Morgan Stanley predicts 2.3 percent year-over-year growth ignoring foreign exchange for the business unit and 2.5 percent for the full year, both below Wall Street consensus.

“Our checks have pointed to a continued challenging Consulting spending environment, and we see discretionary spending still at-risk (Services is still a budget share donor to help fund Gen AI projects), while Generative AI consulting projects don't appear to be having any material incremental impact on Consulting growth today,” according to Morgan Stanley.

Morgan Stanley’s latest quarterly CIOs survey showed that IBM was less willing to discount on consulting prices compared with rivals, especially ones with large presence in India including Tata Consultancy Services, HCLTech, Wipro and Cognizant Technology Solutions.

“IBM's net negative discounting score in our 2Q24 survey implies IBM continues to command a premium for its consultative services,” according to Morgan Stanley.

Still, based on Morgan Stanley survey data, “a net 12% of IT Services Domain experts expect to spend more with IBM over the next 12 months, down from 20% in our 4Q23 CIO survey (the only Services company to see this metric deteriorate vs. 4Q23), and below the IT Services average for the first time in 4 quarters.”

The firm also found IBM “to be the biggest net share donor from IT Services vendor consolidation … and when asked which vendors provide the highest quality level of strategic consulting, only 8% of CIOs cited IBM, down 6 points vs. 4Q23, and below the IT services average for the first time since 2Q21,” according to the report. “Overall, we view these data points as more cautious leaning, especially after IBM screened so positively just 2 quarters ago.”

Although Accenture’s recent performance showed “encouraging” signs for the consulting sector, Bank of America noted in its report that “we believe IBM continued to see some pressure from smaller, more discretionary projects in F2Q.”

The firm put IBM Consulting revenue at mid-single digits year over year ignoring foreign exchange, which IBM also forecasted.

IBM AI

Amid the AI gold rush, Bernstein noted that “IBM has launched a range of AI related offerings, but the market continues to assign limited value to IBM's ability to participate in AI.”

“It is unclear that IBM will ultimately be an AI winner,” according to the Bernstein report, although “most enterprises are still in the experimentation phase.”

The firm estimated that IBM saw between $150 million and $200 million in AI revenue in the third quarter of 2023 and between $300 million and $400 million in the fourth quarter, mostly in consulting.

IBM’s leadership has also pointed to a “potential to win with open-source, smaller models in generative AI, and its shift to a more technical sales model as supporting these ambitions,” according to Bernstein.

Bernstein estimated that IBM saw more than $450 million in the first quarter of 2024, up 12 percent, “somewhat disappointing” and “a relatively low hurdle.” The majority of AI bookings was likely in IBM Consulting.

“We encourage investors to monitor updates to IBM’s AI ‘book of business’ and hope to get further clarity,” according to Bernstein. “That said, nearly $1B in AI consulting bookings to date could potentially lead to $300 - $500M in AI consulting revenues this year (versus very little last year).”

Bernstein said in its report that it will look for IBM executives to talk about “progress and data points on AI” as well as “the overall health of corporate IT spend and any impacts from AI ‘freeze outs.’”

The firm has data to suggest some CIOs have experienced “AI paralysis, in which spend is being scrutinized more closely in case it can ultimately be replaced by AI.”

IBM’s business process outsourcing unit is vulnerable to AI, with potential price reductions of up to 50 percent, according to Bernstein.
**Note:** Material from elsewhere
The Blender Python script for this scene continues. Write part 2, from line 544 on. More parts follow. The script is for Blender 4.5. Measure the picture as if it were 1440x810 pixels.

However, BPO is only about 5 percent of IBM’s revenue, which “creates an opportunity for it to go on the offense as the market is potentially disrupted.”

Morgan Stanley’s latest quarterly CIO survey, published July 11, named IBM with Hewlett Packard Enterprise, VMware, Oracle and Dell as losing spend on generative AI in 2024 and over the next three years.

Microsoft was widely expected to gain the largest incremental share of GenAI spending in 2024 and over the next three years, according to Morgan Stanley.